With Merkel departing, Canada’s Trudeau aspires to be ‘dean’ of G-7

With Angela Merkel preparing to exit the international stage, the longest-serving leader of the Group of Seven is Canada’s Justin Trudeau. While he is positioning himself as the new elder statesman, no one sees him owning the role in the way the German chancellor did.

Joe Biden has decades of experience, even if he’s new to the U.S. presidency. France’s Emmanuel Macron has aggressively positioned himself as Merkel’s heir in Europe (she will step down after an election in September) and Italy’s Mario Draghi, with his years running the European Central Bank, is used to being heard wherever he goes.

In the company of such heavyweights, the leader of the smallest G-7 economy cuts a marginal figure in spite of efforts to be the new “dean,” as he became known among the Canadian delegation at this weekend’s summit in Carbis Bay on the southern English coast.

Indeed, as leaders walked down the long beach boardwalk on Friday to take their positions for the traditional “family photo,” Trudeau trailed behind as Macron made a beeline for Biden. Back in 2017, Macron had gravitated toward the fresh-faced Canadian.

Those visuals tell only part of the story. As Brexit flared up on the sidelines of the gathering, Trudeau offered his services as mediator.

Canadian officials say the 49-year-old prime minister, in power since 2015, genuinely believes he can help the U.K. and the European Union find a solution to their trade dispute over Northern Ireland. No one has taken him up on the offer, it seems, even as Brexit tensions boil over on the last day of summitry.

The host, Boris Johnson, did however tap him to lead a high-stakes discussion on China and how to counter its growing economic and strategic might. A Canadian official said it was in recognition of his experience. Trudeau certainly has experienced the wrath of Beijing.
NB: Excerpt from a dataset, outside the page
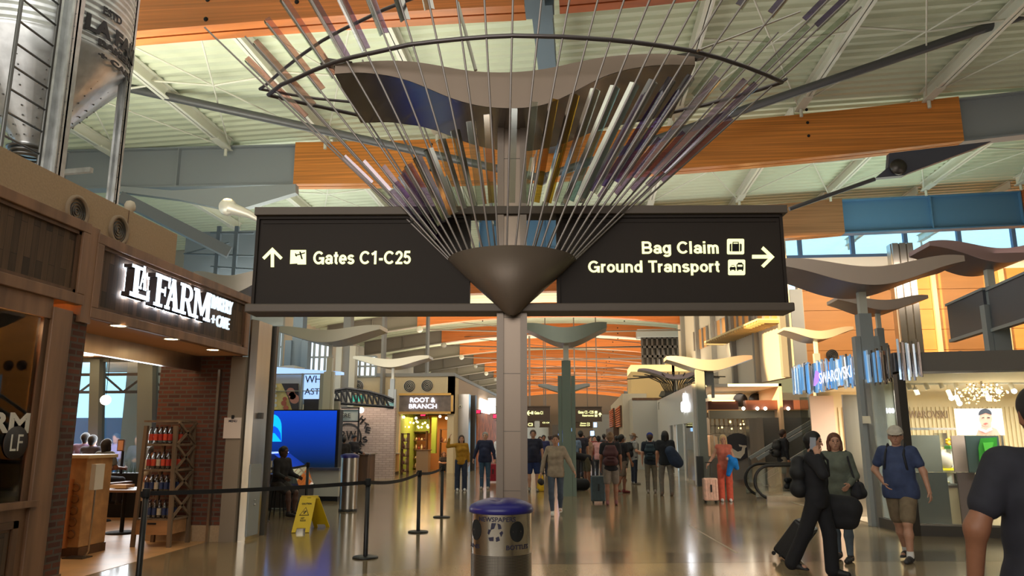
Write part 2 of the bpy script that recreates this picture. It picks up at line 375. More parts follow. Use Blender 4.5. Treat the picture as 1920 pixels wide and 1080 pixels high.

Canada has found itself increasingly squeezed between the two superpowers, which are also its largest trading partners. Two Canadians -- Michael Kovrig and Michael Spavor -- remain jailed in China over national security charges after Canadian border guards arrested Meng Wanzhou, Huawei Technologies Co.’s chief financial officer in 2018, under a U.S. extradition request.

“At this meeting, Canada led the way on a common approach to addressing the challenges posed by China,” he told reporters at a news conference in Cornwall.

A former senior official from a G-7 country remembers Trudeau at previous summits, including the one in Sicily, when the clean-shaven Canadian was literally mobbed by photographers wherever he went. In Cornwall, his morning runs were ignored.

Back in 2017, in Taormina, the official noted that Trudeau was well liked and that one shouldn’t forget that surviving an election cycle in the current political era is no small feat.

Whether Trudeau could aspire to occupy Merkel’s throne at the G-7, the official was clear: no way.